▶ **Written request**:
Copy out the listing that follows, exactly, without its pictures.

▶ **Source material**:

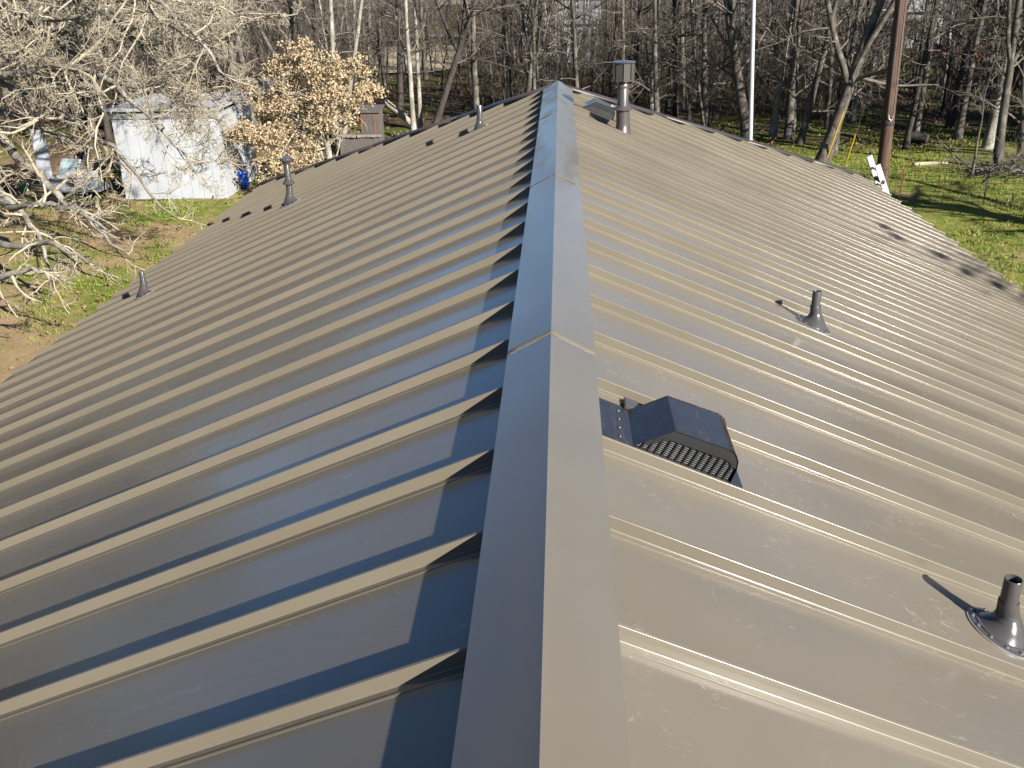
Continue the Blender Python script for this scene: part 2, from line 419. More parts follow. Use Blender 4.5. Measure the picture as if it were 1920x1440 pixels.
# the two hip ends that face away
for sgn, yk in ((1, YE), (-1, YN)):
    nr = int(XE/SP)
    for i in range(-nr-1, nr+1):
        V = []; F = []
        xs = [np.clip(i*SP + dy, -XE+.02, XE-.02) for dy, _ in PROF]
        for row in (0, 1):
            for x_, (dy, nn) in zip(xs, PROF):
                t = max(.06, abs(x_)/CA) if row == 0 else LS
                V.append((x_, yk + sgn*(t*CA + nn*SA), -t*SA + nn*CA))
        m_ = len(PROF)
        for a in range(m_-1): F.append((a, a+1, m_+a+1, m_+a) if sgn < 0 else (m_+a, m_+a+1, a+1, a))
        me = mesh_np('roof_panel', V, [np.array(F)], False); me.materials.append(MAT['roof']); sub(link('roof_panel', me))
# ridge caps: lapped lengths, bent at the ridge, hemmed edges
seams = [-4.05, .45, 3.273, 6.106, 8.914, 11.22]
WC = .176
for q in range(len(seams)-1):
    a, b_ = seams[q], seams[q+1] + (.04 if q < len(seams)-2 else .05)
    lift0, lift1 = (.0025, .0012)
    dent = (.0, .0006, .0012, .003, .0048)[q]
    cross = [(-1, WC-.006, -.006), (-1, WC+.0012, -.004), (-1, WC, .0005), (-1, WC*.75, .001), (-1, WC*.5, .0012), (-1, WC*.25, .001), (-1, .006, .0005), (0, 0, .0015),
             (1, .006, .0005), (1, WC*.25, .001), (1, WC*.5, .0012), (1, WC*.75, .001), (1, WC, .0005), (1, WC+.0012, -.004), (1, WC-.006, -.006)]
    rows = 60; V = []; F = []; m_ = len(cross)
    ph = rng.uniform(0, 6, 6)
    for j in range(rows+1):
        y = a + (b_-a)*j/rows; lift = lift0 if j < 1 else lift0 + (lift1-lift0)*j/rows
        for (sd_, t, nn) in cross:
            e = 0
            if abs(t) > .01 and t < WC - .001:
                s_ = sd_*t*9
                e = dent*(math.sin(y*5.1+ph[0]+s_*1.7)*math.sin(y*2.3+ph[1]) + .7*math.sin(y*9.7+ph[2]-s_*2.5)*math.sin(s_+ph[3]))
            if sd_ == 0: V.append((0, y, .004 + .017 + lift + nn))
            else: V.append(rp(sd_, t, y, .003 + lift + nn + e + .0157*max(0, 1-t/WC)))
    for j in range(rows):
        for i in range(m_-1): F.append((j*m_+i, j*m_+i+1, (j+1)*m_+i+1, (j+1)*m_+i))
    me = mesh_np('ridge_cap', V, [np.array(F)], True); me.set_sharp_from_angle(angle=R(24)); me.materials.append(MAT['cap'])
    o = sub(link('ridge_cap', me))
    so_ = o.modifiers.new('solid', 'SOLIDIFY'); so_.thickness = .0009; so_.offset = -1
    if q: # bright lap line of sealant with a few smears
        for sd_ in (-1, 1):
            s = MB()
            s.bar(rp(sd_, .01, a-.0012, .0213), rp(sd_, WC, a-.0012, .0058), .0010, .0012)
            if q in (1, 2, 3, 4):
                s.box(rp(sd_, WC*(.80 if sd_ > 0 else .88), a-.004, .0065+.0157*(.2 if sd_ > 0 else .12)), (.022, .005, .0016), ry=sd_*AL)
            s.build('lap_sealant', MAT['sealant'], roof)
# foam closures between ribs under the ridge cap
for side, yb in ((-1, Y0L), (1, Y0R)):
    s = MB()
    for i in range(-12, 21):
        ya = yb + i*SP
        V = [rp(side, t, ya + dy, nn) for t in (.065, .095) for dy in (.007, SP-.0065) for nn in (-RIB, -.001)]
        s.add(V, [(0, 1, 3, 2), (4, 6, 7, 5), (0, 2, 6, 4), (1, 5, 7, 3), (0, 4, 5, 1), (2, 3, 7, 6)])
    s.build('ridge_closure', MAT['black'], roof)
# hip caps: dark bronze trim standing on the ribs
for yk, sg in ((YE, 1), (YN, -1)):
    for side in (-1, 1):
        A = np.array([0, yk, .0]); B = np.array([side*XE, yk + sg*XE, ZE])
        t = (B-A)/np.linalg.norm(B-A)
        # wing directions lie in the two roof planes, at right angles to the hip line
        n1 = np.array([side*SA, 0, CA]); n2 = np.array([0, sg*SA, CA])
        w1 = np.cross(n1, t); w1 *= -np.sign(w1[1]*sg); w2 = np.cross(n2, t); w2 *= -np.sign(w2[0]*side)
        W_ = .085; up = np.array([0, 0, 1.])
        segs = 4; L = np.linalg.norm(B-A)
        for q in range(segs):
            a = A + t*(.02 + (L-.02)*q/segs); e = A + t*((L-.0)*(q+1)/segs + (.04 if q < segs-1 else .02)); lf = .004 + .0012*(q % 2)
            pr = [w1*W_ - n1*.018, w1*(W_+.001) + n1*lf, up*(.016+lf), w2*(W_+.001) + n2*lf, w2*W_ - n2*.018]
            V = [a + p_ for p_ in pr] + [e + p_ for p_ in pr]
            me = mesh_np('hip_cap', V, [np.array([(i, i+1, 6+i, 5+i) for i in range(4)])]); me.materials.append(MAT['hip'])
            o = sub(link('hip_cap', me)); md = o.modifiers.new('solid', 'SOLIDIFY'); md.thickness = .0012; md.offset = 0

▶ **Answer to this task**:
Continue the Blender Python script for this scene: part 2, from line 419. More parts follow. Use Blender 4.5. Measure the picture as if it were 1920x1440 pixels.
# the two hip ends that face away
for sgn, yk in ((1, YE), (-1, YN)):
    nr = int(XE/SP)
    for i in range(-nr-1, nr+1):
        V = []; F = []
        xs = [np.clip(i*SP + dy, -XE+.02, XE-.02) for dy, _ in PROF]
        for row in (0, 1):
            for x_, (dy, nn) in zip(xs, PROF):
                t = max(.06, abs(x_)/CA) if row == 0 else LS
                V.append((x_, yk + sgn*(t*CA + nn*SA), -t*SA + nn*CA))
        m_ = len(PROF)
        for a in range(m_-1): F.append((a, a+1, m_+a+1, m_+a) if sgn < 0 else (m_+a, m_+a+1, a+1, a))
        me = mesh_np('roof_panel', V, [np.array(F)], False); me.materials.append(MAT['roof']); sub(link('roof_panel', me))
# ridge caps: lapped lengths, bent at the ridge, hemmed edges
seams = [-4.05, .45, 3.273, 6.106, 8.914, 11.22]
WC = .176
for q in range(len(seams)-1):
    a, b_ = seams[q], seams[q+1] + (.04 if q < len(seams)-2 else .05)
    lift0, lift1 = (.0025, .0012)
    dent = (.0, .0006, .0012, .003, .0048)[q]
    cross = [(-1, WC-.006, -.006), (-1, WC+.0012, -.004), (-1, WC, .0005), (-1, WC*.75, .001), (-1, WC*.5, .0012), (-1, WC*.25, .001), (-1, .006, .0005), (0, 0, .0015),
             (1, .006, .0005), (1, WC*.25, .001), (1, WC*.5, .0012), (1, WC*.75, .001), (1, WC, .0005), (1, WC+.0012, -.004), (1, WC-.006, -.006)]
    rows = 60; V = []; F = []; m_ = len(cross)
    ph = rng.uniform(0, 6, 6)
    for j in range(rows+1):
        y = a + (b_-a)*j/rows; lift = lift0 if j < 1 else lift0 + (lift1-lift0)*j/rows
        for (sd_, t, nn) in cross:
            e = 0
            if abs(t) > .01 and t < WC - .001:
                s_ = sd_*t*9
                e = dent*(math.sin(y*5.1+ph[0]+s_*1.7)*math.sin(y*2.3+ph[1]) + .7*math.sin(y*9.7+ph[2]-s_*2.5)*math.sin(s_+ph[3]))
            if sd_ == 0: V.append((0, y, .004 + .017 + lift + nn))
            else: V.append(rp(sd_, t, y, .003 + lift + nn + e + .0157*max(0, 1-t/WC)))
    for j in range(rows):
        for i in range(m_-1): F.append((j*m_+i, j*m_+i+1, (j+1)*m_+i+1, (j+1)*m_+i))
    me = mesh_np('ridge_cap', V, [np.array(F)], True); me.set_sharp_from_angle(angle=R(24)); me.materials.append(MAT['cap'])
    o = sub(link('ridge_cap', me))
    so_ = o.modifiers.new('solid', 'SOLIDIFY'); so_.thickness = .0009; so_.offset = -1
    if q: # bright lap line of sealant with a few smears
        for sd_ in (-1, 1):
            s = MB()
            s.bar(rp(sd_, .01, a-.0012, .0213), rp(sd_, WC, a-.0012, .0058), .0010, .0012)
            if q in (1, 2, 3, 4):
                s.box(rp(sd_, WC*(.80 if sd_ > 0 else .88), a-.004, .0065+.0157*(.2 if sd_ > 0 else .12)), (.022, .005, .0016), ry=sd_*AL)
            s.build('lap_sealant', MAT['sealant'], roof)
# foam closures between ribs under the ridge cap
for side, yb in ((-1, Y0L), (1, Y0R)):
    s = MB()
    for i in range(-12, 21):
        ya = yb + i*SP
        V = [rp(side, t, ya + dy, nn) for t in (.065, .095) for dy in (.007, SP-.0065) for nn in (-RIB, -.001)]
        s.add(V, [(0, 1, 3, 2), (4, 6, 7, 5), (0, 2, 6, 4), (1, 5, 7, 3), (0, 4, 5, 1), (2, 3, 7, 6)])
    s.build('ridge_closure', MAT['black'], roof)
# hip caps: dark bronze trim standing on the ribs
for yk, sg in ((YE, 1), (YN, -1)):
    for side in (-1, 1):
        A = np.array([0, yk, .0]); B = np.array([side*XE, yk + sg*XE, ZE])
        t = (B-A)/np.linalg.norm(B-A)
        # wing directions lie in the two roof planes, at right angles to the hip line
        n1 = np.array([side*SA, 0, CA]); n2 = np.array([0, sg*SA, CA])
        w1 = np.cross(n1, t); w1 *= -np.sign(w1[1]*sg); w2 = np.cross(n2, t); w2 *= -np.sign(w2[0]*side)
        W_ = .085; up = np.array([0, 0, 1.])
        segs = 4; L = np.linalg.norm(B-A)
        for q in range(segs):
            a = A + t*(.02 + (L-.02)*q/segs); e = A + t*((L-.0)*(q+1)/segs + (.04 if q < segs-1 else .02)); lf = .004 + .0012*(q % 2)
            pr = [w1*W_ - n1*.018, w1*(W_+.001) + n1*lf, up*(.016+lf), w2*(W_+.001) + n2*lf, w2*W_ - n2*.018]
            V = [a + p_ for p_ in pr] + [e + p_ for p_ in pr]
            me = mesh_np('hip_cap', V, [np.array([(i, i+1, 6+i, 5+i) for i in range(4)])]); me.materials.append(MAT['hip'])
            o = sub(link('hip_cap', me)); md = o.modifiers.new('solid', 'SOLIDIFY'); md.thickness = .0012; md.offset = 0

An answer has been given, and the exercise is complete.